Task =
Please give the count of lines holding the string "picture" and nothing besides.

Data block =
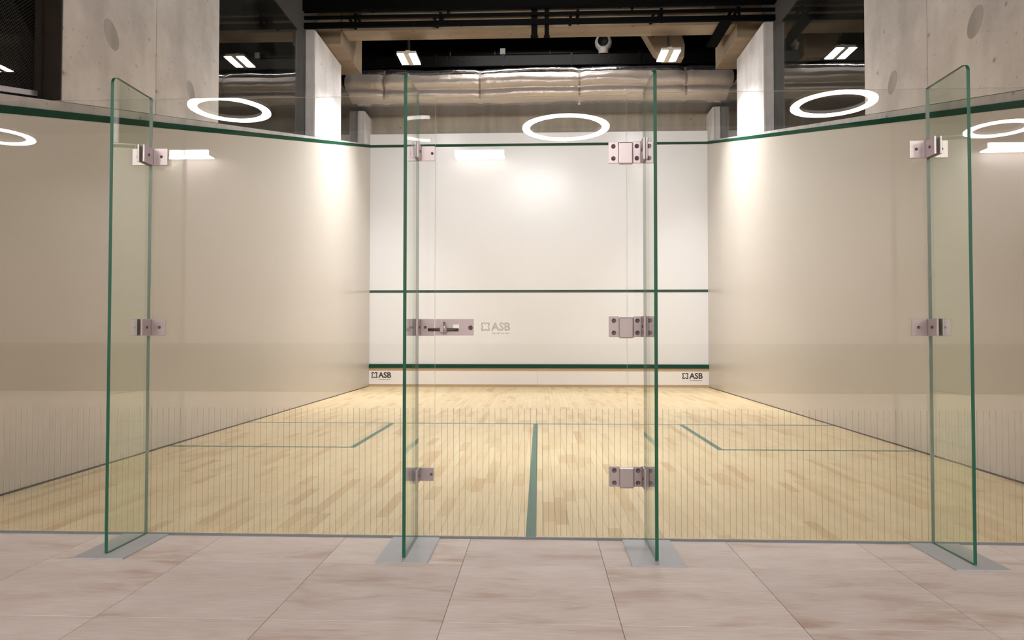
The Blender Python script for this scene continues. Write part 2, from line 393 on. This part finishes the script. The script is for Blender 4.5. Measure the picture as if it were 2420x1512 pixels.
cB = column('concrete_column', -1, 6.49, 7.80, 3.205, 'narrow concrete column above the far half of the left court wall', (), top=5.40)
cB2 = column('concrete_column', 1, 6.49, 7.80, 3.205, 'narrow concrete column above the far half of the right court wall', (7.12,), top=5.40)
cC = column('concrete_column', -1, 9.35, 9.84, 3.205, 'short concrete corner pier left of the front wall', (), top=5.15)
cC2 = column('concrete_column', 1, 9.35, 9.84, 3.205, 'short concrete corner pier right of the front wall', (), top=5.15)
for core, sx, pts in ((cA, -1, ((1.766, 3.249, 0.095, 0.10), (2.958, 3.243, 0.075, 0.085))), (cA2, 1, ((1.792, 3.244, 0.095, 0.10), (2.966, 3.234, 0.08, 0.095)))):
    for y, z, ry, rz in pts:
        poly = [(y+ry*math.cos(t*math.pi/12), z+rz*math.sin(t*math.pi/12)-0.35*ry*math.cos(t*math.pi/12)) for t in range(24)]
        obj('tie_hole_plug', MB().prism(poly, 'x', *sorted((sx*3.2035, sx*3.206))), M['plug'], core, label='darker round patch of a filled tie hole')
for i, sx in ((1, -1), (2, 1)):
    poly = [(-0.02, lz(-0.02)+LW+0.001), (LEN, lz(LEN)+LW+0.001), (LEN, sill_top(LEN)-0.002), (-0.02, sill_top(-0.02)-0.002)]
    t = obj('trim_%d' % i, MB().prism(poly, 'x', *sorted((sx*3.206, sx*3.345))), M['concrete_grey'], **ST)
    tag(t, 'sloping concrete sill along the top of the %s court wall' % ('left' if sx < 0 else 'right'), 'sill')
# gallery windows between the columns
def window(n, sx, y0, y1, top, label, frame=True):
    wd = thing('window_%d' % n, (sx*GX, (y0+y1)/2, sill_top((y0+y1)/2)), label, 'window', kind='structure')
    s0, s1 = sill_top(y0)+0.004, sill_top(y1)+0.004
    obj('pane', MB().prism([(y0, s0), (y1, s1), (y1, top), (y0, top)], 'x', *sorted((sx*GX, sx*(GX+0.012))), em=1), [M['dimglass'], M['edgedim']], wd)
    return wd
window(1, -1, 3.52, 6.48, 5.265, 'dim glass pane between the two left concrete columns')
window(2, 1, 3.50, 6.48, 5.265, 'dim glass pane between the two right concrete columns')
window(3, -1, 7.81, 9.34, 5.265, 'dim glass pane between the far left column and the corner pier')
window(4, 1, 7.81, 9.34, 5.265, 'dim glass pane between the far right column and the corner pier')
w5 = window(5, -1, 0.0, 1.23, 5.0, 'dark framed window with wire mesh left of the big left column')
obj('frame_post', MB().box((-3.345, 1.16, sill_top(1.16)+0.004), (-3.325, 1.215, 5.0)), M['frame'], w5)
obj('frame_rail', MB().prism([(0.0, sill_top(0)+0.03), (1.155, sill_top(1.155)+0.03), (1.155, sill_top(1.155)+0.065), (0, sill_top(0)+0.065)], 'x', -3.345, -3.315), M['steel'], w5)
obj('reveal', MB().box((-3.343, 1.2225, sill_top(1.24)+0.003), (-3.207, 1.2325, 7.9)), M['revealdark'], w5, label='dark brown window reveal')
mb = MB(); z0, z1 = 2.47, 3.6
for k in range(-60, 64):
    for sgn in (1, -1):
        ya = 0.1+k*0.024; dz = z1-z0; pts = []
        a0 = ya; b0 = ya+sgn*dz
        lo, hi = 0.0, 1.155
        ts = []
        for yb in (lo, hi): ts.append((yb-a0)/(b0-a0))
        t0, t1 = max(0.0, min(ts)), min(1.0, max(ts))
        if t1-t0 < 0.02: continue
        mb.cyl((-3.34, a0+(b0-a0)*t0, z0+dz*t0), (-3.34, a0+(b0-a0)*t1, z0+dz*t1), 0.0012, n=3, cap=False)
obj('wire_mesh', mb, M['mesh'], w5, kind='stuff')

# upper front wall, void walls, ceiling
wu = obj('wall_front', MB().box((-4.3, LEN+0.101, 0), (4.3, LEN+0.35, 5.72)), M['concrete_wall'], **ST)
tag(wu, 'bare concrete wall above the white front wall', 'wall')
for nme, a, b in (('wall_far', (-4.4, 12.4, 0), (4.4, 12.5, TOP)), ('wall_left', (-4.45, 0.25, 0), (-4.4, 12.5, TOP)), ('wall_right', (4.4, 0.25, 0), (4.45, 12.5, TOP))):
    o = obj(nme, MB().box(a, b), M['black' if nme == 'wall_far' else 'voidgrey'], **ST); tag(o, 'black painted void wall behind the concrete frame', 'wall', 'black void walls')
ce = obj('ceiling', MB().box((-9.6, -0.6, TOP), (9.6, 12.5, TOP+0.1)), M['black'], **ST); tag(ce, 'black painted ceiling high over the court', 'ceiling')
ce2 = obj('ceiling', MB().box((-9.6, -8.5, 4.5), (9.6, -0.6, 4.6)), M['lobbydark'], **ST); tag(ce2, 'dark lobby ceiling behind the viewer', 'ceiling')
o = obj('wall_back', MB().box((-9.6, -8.5, 0.83), (9.6, -8.4, 4.5)), M['lobbywall'], **ST); tag(o, 'plain lobby wall behind the viewer', 'wall')
o = obj('baseboard_back', MB().box((-9.6, -8.5, 0), (9.6, -8.39, 0.829)), M['lobbydado'], **ST); tag(o, 'dark dado along the lobby wall behind the viewer', 'dado')
for nme, a, b in (('wall_left', (-9.6, -8.5, 0), (-9.5, 0.02, TOP)), ('wall_right', (9.5, -8.5, 0), (9.6, 0.02, TOP)),
                  ('wall_left', (-9.5, 0.02, 0), (-4.46, 0.12, TOP)), ('wall_right', (4.46, 0.02, 0), (9.5, 0.12, TOP)),
                  ('wall_left', (-4.46, 0.02, 0), (-3.36, 0.12, TOP)), ('wall_right', (3.36, 0.02, 0), (4.46, 0.12, TOP)),
                  ('wall_left', (-3.36, -0.02, 0), (-3.31, 0.12, 2.25)), ('wall_right', (3.31, -0.02, 0), (3.36, 0.12, 2.25))):
    o = obj(nme, MB().box(a, b), M['lobbydark'], **ST); tag(o, 'dark lobby side wall outside the picture', 'wall', 'lobby side walls')

# ------------------------------------------------------------------ beams, trays, ducts overhead
def thing1(name, mb, mat, label, cat, group=None, **k):
    o = obj(name, mb, mat, **k); return tag(o, label, cat, group)
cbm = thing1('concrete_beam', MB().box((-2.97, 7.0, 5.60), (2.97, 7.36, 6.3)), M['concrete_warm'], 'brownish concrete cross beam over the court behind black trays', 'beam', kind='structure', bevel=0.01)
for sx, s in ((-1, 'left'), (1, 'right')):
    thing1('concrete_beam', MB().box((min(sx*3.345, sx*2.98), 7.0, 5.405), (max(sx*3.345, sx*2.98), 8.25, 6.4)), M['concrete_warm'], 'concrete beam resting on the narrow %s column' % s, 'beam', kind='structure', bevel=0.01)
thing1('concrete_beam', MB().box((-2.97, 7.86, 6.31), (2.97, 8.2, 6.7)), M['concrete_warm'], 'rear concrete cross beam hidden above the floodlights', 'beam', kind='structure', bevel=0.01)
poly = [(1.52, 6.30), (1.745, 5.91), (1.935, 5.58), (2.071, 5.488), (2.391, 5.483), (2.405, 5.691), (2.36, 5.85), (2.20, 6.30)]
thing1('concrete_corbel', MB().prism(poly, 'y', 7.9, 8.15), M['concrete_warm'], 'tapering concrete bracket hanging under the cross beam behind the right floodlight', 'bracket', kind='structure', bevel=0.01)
def tray(a, b, label, name='cable_tray'):
    t = thing(name, ((a[0]+b[0])/2, (a[1]+b[1])/2, a[2]), label, 'tray')
    if b[0]-a[0] > 1:      # arms fixing the tray to the concrete cross beam behind it
        k = 0.1 if a[2] < 5.5 else 0.0; az = max(a[2], 5.62)+k*0.4
        for q in (-2.75+k, -1.5+k, 0.5+k, 1.7+k, 2.8+k):
            obj('arm', MB().box((q-0.02, 6.6005, a[2]), (q+0.02, 6.607, az+0.02)).box((q-0.02, 6.607, az), (q+0.02, 6.9995, az+0.02)), M['black'], t)
    obj('tray_base', MB().box(a, (b[0], b[1], a[2]+0.006)), M['black'], t)
    if b[0]-a[0] > b[1]-a[1]:
        obj('side_rail', MB().box((a[0], a[1], a[2]+0.0065), (b[0], a[1]+0.008, b[2])), M['black'], t)
        obj('side_rail', MB().box((a[0], b[1]-0.008, a[2]+0.0065), (b[0], b[1], b[2])), M['black'], t)
    else:
        obj('side_rail', MB().box((a[0], a[1], a[2]+0.0065), (a[0]+0.008, b[1], b[2])), M['black'], t)
        obj('side_rail', MB().box((b[0]-0.008, a[1], a[2]+0.0065), (b[0], b[1], b[2])), M['black'], t)
    return t
tray((-3.4, 6.555, 5.46), (3.4, 6.60, 5.535), 'lowest black cable tray crossing just in front of the concrete beam')
tray((-3.4, 6.56, 5.595), (3.4, 6.60, 5.635), 'thin middle black cable tray above the lowest tray')
du = thing('black_duct', (0, 6.35, 5.70), 'deep black duct at the top edge above the cable trays', 'duct')
obj('duct_body', MB().box((-3.4, 6.5, 5.695), (3.4, 6.6, 6.1)), M['black'], du)
for q in (-2.4, -1.2, 0, 1.2, 2.4): obj('flange', MB().box((q-0.02, 6.49, 5.69), (q+0.02, 6.61, 6.11)), M['black'], du)
tray((2.70, 6.66, 5.55), (2.86, 7.7, 5.595), 'black cable tray running away from the viewer beside the right beam')
for q, ww, s in ((-0.03, 0.09, 'wider left'), (0.15, 0.065, 'narrower right')):
    h = thing('tray_hanger', (q, 6.63, 5.32), 'black hanger strap in front of the cross beam, the %s of two' % s, 'hanger', 'hanger straps on the trays')
    obj('strap', MB().box((q-ww/2, 6.625, 5.32), (q+ww/2, 6.637, TOP-0.01)), M['black'], h)
    obj('foot', MB().box((q-ww/2-0.01, 6.615, 5.30), (q+ww/2+0.01, 6.66, 5.319)), M['black'], h)
cp = thing('silver_pipe', (0, 6.85, 5.78), 'thin silver wrapped pipe glimpsed between the black trays near the top edge', 'pipe')
obj('pipe', MB().cyl((-2.6, 6.8, 5.76), (2.6, 6.8, 5.76), 0.045, n=12), M['foil'], cp)
for q in (-1.3, -0.05, 1.4): obj('pipe_clamp', MB().cyl((q-0.02, 6.8, 5.76), (q+0.02, 6.8, 5.76), 0.052, n=12).cyl((q, 6.8, 5.81), (q, 6.8, TOP-0.005), 0.005, n=6), M['rod'], cp)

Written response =
2